Your goal:
Return the lines from the line containing "Recreate this scene" through the line containing "COL = S.collection" exactly. No other line should appear in the answer.
──────── Given information
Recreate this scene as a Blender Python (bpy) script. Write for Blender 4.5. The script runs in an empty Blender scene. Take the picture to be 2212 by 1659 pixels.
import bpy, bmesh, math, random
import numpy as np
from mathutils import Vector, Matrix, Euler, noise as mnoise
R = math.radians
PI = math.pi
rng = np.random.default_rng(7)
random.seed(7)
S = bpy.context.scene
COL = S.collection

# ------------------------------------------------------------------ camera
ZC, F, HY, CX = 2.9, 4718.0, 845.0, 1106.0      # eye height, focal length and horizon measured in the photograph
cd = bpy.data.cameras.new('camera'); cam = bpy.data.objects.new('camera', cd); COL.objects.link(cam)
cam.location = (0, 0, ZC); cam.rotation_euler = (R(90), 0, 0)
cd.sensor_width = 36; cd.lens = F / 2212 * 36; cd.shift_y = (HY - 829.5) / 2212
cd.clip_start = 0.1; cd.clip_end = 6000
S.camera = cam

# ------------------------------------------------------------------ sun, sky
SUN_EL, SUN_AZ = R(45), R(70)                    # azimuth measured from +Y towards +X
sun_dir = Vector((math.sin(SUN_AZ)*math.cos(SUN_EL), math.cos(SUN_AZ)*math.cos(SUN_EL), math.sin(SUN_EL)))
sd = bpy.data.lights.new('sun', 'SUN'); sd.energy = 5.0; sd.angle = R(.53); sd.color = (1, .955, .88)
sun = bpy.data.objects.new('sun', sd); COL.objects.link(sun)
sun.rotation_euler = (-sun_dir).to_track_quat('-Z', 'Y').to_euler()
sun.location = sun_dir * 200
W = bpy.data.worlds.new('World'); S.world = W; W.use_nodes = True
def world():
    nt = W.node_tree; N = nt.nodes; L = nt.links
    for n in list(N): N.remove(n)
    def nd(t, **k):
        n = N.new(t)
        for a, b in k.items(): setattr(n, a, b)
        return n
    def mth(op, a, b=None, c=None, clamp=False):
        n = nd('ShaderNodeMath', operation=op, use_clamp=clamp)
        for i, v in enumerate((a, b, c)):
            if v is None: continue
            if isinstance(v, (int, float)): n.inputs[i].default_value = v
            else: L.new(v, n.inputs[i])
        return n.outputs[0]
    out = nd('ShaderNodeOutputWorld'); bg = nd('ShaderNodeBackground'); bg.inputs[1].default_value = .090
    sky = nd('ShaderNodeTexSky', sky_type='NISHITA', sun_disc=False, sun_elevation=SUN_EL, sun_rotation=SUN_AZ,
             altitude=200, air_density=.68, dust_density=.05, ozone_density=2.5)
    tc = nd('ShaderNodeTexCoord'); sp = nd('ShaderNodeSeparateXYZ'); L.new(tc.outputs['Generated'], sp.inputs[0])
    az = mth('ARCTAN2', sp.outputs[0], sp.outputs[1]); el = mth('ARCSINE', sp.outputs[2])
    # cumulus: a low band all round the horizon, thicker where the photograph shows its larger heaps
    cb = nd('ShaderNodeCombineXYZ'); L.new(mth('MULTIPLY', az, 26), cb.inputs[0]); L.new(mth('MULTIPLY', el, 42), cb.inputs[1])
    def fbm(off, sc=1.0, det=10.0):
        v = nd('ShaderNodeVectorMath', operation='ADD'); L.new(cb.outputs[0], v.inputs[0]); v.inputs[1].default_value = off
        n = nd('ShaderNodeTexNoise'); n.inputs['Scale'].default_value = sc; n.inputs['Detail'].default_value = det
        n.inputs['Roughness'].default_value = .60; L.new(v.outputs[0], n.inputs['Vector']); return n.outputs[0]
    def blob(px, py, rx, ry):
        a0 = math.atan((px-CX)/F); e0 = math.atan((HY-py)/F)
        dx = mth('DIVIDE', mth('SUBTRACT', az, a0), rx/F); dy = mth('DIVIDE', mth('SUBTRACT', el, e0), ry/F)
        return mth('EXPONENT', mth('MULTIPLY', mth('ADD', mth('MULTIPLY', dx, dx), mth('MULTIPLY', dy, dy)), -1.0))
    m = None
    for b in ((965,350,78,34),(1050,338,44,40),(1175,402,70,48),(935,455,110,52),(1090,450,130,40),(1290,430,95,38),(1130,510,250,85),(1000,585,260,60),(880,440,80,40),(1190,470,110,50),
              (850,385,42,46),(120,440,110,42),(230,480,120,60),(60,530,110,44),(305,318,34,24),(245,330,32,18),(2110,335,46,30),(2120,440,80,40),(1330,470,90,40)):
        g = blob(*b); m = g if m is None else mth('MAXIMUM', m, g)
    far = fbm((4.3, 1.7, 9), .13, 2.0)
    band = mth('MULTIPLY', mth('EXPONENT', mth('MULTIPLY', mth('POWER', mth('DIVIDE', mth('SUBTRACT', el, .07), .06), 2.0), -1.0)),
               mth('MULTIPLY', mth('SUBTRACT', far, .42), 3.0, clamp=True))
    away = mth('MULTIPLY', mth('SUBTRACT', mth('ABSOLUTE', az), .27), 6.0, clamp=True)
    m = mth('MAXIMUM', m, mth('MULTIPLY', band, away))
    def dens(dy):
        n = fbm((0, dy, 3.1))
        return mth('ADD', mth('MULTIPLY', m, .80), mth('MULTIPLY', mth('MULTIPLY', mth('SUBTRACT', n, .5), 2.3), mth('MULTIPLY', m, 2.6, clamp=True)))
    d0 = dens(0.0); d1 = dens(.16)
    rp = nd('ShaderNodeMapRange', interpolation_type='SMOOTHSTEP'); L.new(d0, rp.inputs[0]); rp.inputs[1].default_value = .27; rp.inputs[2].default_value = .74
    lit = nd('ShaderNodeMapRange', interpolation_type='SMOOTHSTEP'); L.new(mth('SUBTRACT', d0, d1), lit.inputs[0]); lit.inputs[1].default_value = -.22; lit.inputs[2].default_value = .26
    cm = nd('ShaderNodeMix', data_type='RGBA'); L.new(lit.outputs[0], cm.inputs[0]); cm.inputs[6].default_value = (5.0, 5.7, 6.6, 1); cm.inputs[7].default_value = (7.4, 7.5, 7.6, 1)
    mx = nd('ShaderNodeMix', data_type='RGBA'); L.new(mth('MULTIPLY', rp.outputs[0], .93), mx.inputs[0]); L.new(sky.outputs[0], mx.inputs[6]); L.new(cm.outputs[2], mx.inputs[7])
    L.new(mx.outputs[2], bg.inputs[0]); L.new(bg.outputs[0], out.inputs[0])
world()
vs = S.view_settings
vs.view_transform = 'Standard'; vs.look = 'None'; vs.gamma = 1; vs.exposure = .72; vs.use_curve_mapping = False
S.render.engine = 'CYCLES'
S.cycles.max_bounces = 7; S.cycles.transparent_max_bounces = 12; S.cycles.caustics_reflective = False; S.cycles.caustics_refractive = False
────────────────
──────── Given information
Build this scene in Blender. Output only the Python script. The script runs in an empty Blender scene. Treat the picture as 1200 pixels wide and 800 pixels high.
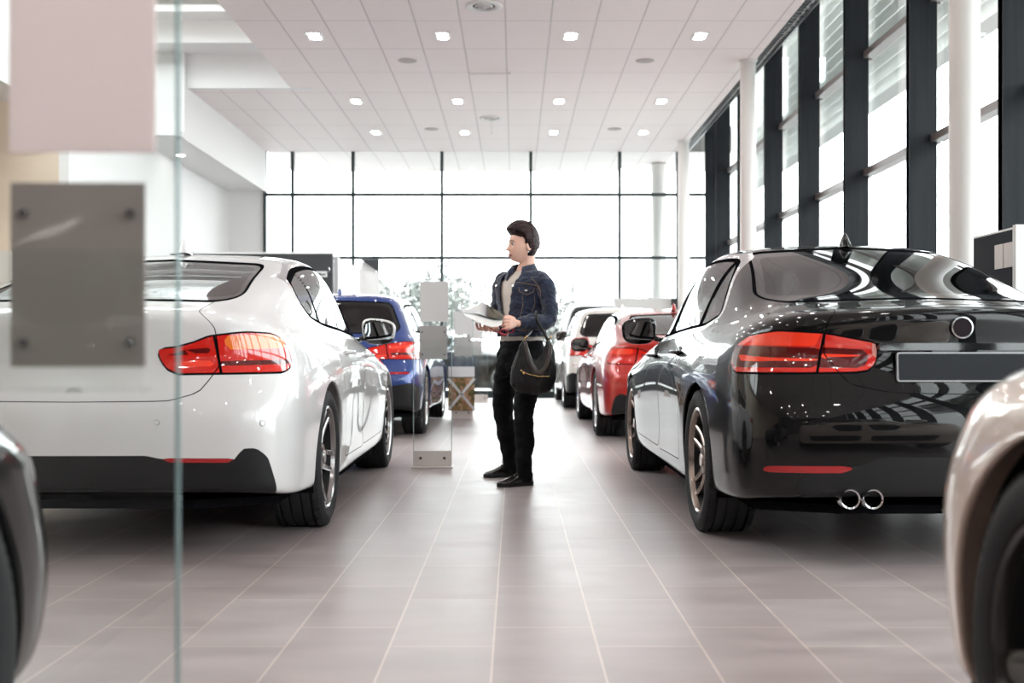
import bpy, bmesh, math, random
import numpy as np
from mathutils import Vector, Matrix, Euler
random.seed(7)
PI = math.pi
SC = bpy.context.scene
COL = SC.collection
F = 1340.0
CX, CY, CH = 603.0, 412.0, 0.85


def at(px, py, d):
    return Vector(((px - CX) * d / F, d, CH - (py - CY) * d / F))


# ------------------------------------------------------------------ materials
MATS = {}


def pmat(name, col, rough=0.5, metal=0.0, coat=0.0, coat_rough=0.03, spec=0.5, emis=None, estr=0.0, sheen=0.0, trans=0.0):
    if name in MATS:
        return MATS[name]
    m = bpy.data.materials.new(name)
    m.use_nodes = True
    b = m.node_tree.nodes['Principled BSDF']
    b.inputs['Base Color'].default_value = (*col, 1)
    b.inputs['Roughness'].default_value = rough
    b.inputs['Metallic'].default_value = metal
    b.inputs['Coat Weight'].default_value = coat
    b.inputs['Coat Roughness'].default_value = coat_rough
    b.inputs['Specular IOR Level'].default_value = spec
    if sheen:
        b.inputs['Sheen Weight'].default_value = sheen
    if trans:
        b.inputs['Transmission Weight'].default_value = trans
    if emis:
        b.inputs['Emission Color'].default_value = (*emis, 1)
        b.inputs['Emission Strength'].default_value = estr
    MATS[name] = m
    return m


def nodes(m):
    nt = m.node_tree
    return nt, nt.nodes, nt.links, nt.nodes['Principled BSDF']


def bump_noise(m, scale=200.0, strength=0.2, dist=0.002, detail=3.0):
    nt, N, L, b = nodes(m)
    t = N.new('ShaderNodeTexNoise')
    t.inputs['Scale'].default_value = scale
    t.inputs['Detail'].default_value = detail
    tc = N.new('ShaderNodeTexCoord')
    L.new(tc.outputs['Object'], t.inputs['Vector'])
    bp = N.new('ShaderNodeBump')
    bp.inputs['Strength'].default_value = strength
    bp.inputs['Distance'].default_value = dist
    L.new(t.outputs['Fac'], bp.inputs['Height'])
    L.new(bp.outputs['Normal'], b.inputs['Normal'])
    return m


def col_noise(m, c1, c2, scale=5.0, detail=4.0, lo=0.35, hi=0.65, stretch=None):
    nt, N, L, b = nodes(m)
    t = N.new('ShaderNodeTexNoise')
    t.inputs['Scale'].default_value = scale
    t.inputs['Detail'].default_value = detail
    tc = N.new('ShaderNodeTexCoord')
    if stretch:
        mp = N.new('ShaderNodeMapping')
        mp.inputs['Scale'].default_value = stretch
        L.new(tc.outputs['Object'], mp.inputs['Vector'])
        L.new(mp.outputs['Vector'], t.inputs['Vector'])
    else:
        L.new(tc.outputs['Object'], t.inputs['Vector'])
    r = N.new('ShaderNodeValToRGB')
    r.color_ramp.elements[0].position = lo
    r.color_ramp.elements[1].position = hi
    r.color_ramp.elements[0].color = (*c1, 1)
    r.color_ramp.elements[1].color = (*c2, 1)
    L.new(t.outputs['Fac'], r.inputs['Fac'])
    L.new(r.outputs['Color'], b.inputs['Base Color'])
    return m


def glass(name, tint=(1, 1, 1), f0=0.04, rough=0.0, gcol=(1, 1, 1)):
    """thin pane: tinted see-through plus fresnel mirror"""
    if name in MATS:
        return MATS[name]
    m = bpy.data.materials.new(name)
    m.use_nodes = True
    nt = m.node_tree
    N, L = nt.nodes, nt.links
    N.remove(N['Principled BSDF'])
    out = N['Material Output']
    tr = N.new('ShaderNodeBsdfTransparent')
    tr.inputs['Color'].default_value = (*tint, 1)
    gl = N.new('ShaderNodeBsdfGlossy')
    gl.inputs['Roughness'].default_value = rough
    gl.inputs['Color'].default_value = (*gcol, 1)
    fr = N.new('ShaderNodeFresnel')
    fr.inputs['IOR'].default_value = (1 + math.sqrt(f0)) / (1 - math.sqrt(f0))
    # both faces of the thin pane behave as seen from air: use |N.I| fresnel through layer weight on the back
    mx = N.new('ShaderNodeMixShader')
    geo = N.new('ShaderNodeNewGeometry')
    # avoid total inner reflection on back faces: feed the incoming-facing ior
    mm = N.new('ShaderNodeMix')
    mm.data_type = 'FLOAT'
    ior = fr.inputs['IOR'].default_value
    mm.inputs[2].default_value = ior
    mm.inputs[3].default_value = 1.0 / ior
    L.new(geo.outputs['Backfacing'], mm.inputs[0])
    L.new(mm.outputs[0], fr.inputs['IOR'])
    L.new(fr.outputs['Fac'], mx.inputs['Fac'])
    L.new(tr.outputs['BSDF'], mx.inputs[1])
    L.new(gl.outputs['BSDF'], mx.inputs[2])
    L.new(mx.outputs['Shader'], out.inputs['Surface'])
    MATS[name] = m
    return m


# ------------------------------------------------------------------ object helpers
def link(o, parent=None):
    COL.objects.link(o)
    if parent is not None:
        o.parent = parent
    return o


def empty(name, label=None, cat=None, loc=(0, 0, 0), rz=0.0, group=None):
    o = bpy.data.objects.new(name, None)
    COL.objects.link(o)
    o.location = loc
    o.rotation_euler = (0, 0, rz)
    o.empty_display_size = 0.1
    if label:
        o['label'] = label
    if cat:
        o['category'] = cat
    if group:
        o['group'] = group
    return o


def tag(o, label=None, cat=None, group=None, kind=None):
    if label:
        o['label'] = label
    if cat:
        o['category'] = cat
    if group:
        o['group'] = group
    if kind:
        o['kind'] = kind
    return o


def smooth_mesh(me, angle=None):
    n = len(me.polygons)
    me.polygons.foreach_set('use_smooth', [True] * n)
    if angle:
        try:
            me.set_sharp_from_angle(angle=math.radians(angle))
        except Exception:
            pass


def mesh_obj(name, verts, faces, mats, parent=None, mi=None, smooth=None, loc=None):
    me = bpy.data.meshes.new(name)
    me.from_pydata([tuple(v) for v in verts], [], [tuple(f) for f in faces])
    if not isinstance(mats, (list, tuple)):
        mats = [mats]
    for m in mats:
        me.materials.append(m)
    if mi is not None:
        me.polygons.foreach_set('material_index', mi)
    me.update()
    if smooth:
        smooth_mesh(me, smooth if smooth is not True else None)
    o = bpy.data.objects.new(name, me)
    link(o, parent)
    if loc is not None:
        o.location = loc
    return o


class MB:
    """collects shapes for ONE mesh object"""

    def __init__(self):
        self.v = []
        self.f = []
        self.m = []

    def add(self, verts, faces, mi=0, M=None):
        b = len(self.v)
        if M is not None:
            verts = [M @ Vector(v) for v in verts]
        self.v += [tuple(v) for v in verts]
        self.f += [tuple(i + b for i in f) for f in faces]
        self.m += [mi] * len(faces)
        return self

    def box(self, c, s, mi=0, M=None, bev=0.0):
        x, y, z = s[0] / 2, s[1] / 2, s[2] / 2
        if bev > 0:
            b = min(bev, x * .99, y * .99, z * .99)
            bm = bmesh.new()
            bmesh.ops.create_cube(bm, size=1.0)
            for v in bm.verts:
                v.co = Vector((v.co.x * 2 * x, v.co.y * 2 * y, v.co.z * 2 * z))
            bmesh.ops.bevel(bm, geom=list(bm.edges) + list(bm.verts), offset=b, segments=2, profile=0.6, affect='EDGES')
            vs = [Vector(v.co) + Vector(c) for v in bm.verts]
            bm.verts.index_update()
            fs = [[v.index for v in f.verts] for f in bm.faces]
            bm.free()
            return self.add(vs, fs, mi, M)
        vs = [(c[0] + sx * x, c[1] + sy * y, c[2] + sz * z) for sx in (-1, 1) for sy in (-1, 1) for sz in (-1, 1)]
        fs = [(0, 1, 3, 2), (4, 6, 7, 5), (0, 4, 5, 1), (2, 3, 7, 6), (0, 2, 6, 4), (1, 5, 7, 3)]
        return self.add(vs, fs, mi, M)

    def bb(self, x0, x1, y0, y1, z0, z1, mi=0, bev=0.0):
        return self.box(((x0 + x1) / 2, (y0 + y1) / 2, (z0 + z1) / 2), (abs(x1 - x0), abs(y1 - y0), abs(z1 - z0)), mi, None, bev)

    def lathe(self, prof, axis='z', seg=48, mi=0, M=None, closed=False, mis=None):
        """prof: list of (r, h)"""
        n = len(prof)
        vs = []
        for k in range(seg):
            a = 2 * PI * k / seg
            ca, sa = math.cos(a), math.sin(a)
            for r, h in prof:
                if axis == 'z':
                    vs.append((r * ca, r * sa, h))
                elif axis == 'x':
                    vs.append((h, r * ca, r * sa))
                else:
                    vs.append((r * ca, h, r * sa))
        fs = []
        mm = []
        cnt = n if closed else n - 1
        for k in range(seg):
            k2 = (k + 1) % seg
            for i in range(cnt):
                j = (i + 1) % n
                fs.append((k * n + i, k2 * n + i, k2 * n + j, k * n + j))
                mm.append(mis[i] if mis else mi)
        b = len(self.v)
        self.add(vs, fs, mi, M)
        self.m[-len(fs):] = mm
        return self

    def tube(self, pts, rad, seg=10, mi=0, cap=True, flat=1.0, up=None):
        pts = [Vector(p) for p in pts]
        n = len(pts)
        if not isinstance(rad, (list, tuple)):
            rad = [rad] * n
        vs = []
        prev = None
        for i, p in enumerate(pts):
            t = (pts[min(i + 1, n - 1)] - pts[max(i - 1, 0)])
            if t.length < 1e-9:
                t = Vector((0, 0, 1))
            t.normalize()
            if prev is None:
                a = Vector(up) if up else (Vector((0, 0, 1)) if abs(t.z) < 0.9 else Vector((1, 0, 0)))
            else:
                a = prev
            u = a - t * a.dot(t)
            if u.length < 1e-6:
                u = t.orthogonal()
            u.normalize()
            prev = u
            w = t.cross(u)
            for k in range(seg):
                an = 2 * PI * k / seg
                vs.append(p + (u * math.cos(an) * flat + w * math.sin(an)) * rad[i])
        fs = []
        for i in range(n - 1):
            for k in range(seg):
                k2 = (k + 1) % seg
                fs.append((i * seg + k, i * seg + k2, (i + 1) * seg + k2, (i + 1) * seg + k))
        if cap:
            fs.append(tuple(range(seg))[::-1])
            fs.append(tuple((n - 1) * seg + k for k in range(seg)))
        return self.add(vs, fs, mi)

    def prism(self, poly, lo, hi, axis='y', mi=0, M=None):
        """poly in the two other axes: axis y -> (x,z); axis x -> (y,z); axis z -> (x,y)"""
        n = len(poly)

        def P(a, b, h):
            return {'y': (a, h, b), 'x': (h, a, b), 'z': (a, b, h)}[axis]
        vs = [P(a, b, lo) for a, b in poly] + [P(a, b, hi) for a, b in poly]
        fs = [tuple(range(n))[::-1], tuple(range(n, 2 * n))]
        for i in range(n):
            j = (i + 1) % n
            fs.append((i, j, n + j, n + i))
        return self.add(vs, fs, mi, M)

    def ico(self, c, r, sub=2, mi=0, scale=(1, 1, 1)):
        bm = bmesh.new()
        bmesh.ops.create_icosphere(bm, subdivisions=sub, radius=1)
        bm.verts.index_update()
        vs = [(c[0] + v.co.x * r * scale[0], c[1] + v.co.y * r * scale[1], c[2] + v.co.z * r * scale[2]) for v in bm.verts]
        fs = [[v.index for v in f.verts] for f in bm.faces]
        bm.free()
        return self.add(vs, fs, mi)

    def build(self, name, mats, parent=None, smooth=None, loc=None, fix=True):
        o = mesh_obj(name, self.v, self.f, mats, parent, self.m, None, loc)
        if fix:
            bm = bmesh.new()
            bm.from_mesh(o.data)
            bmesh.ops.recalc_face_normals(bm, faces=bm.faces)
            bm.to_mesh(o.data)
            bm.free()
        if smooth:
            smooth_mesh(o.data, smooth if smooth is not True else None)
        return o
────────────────
Full output:
Recreate this scene as a Blender Python (bpy) script. Write for Blender 4.5. The script runs in an empty Blender scene. Take the picture to be 2212 by 1659 pixels.
import bpy, bmesh, math, random
import numpy as np
from mathutils import Vector, Matrix, Euler, noise as mnoise
R = math.radians
PI = math.pi
rng = np.random.default_rng(7)
random.seed(7)
S = bpy.context.scene
COL = S.collection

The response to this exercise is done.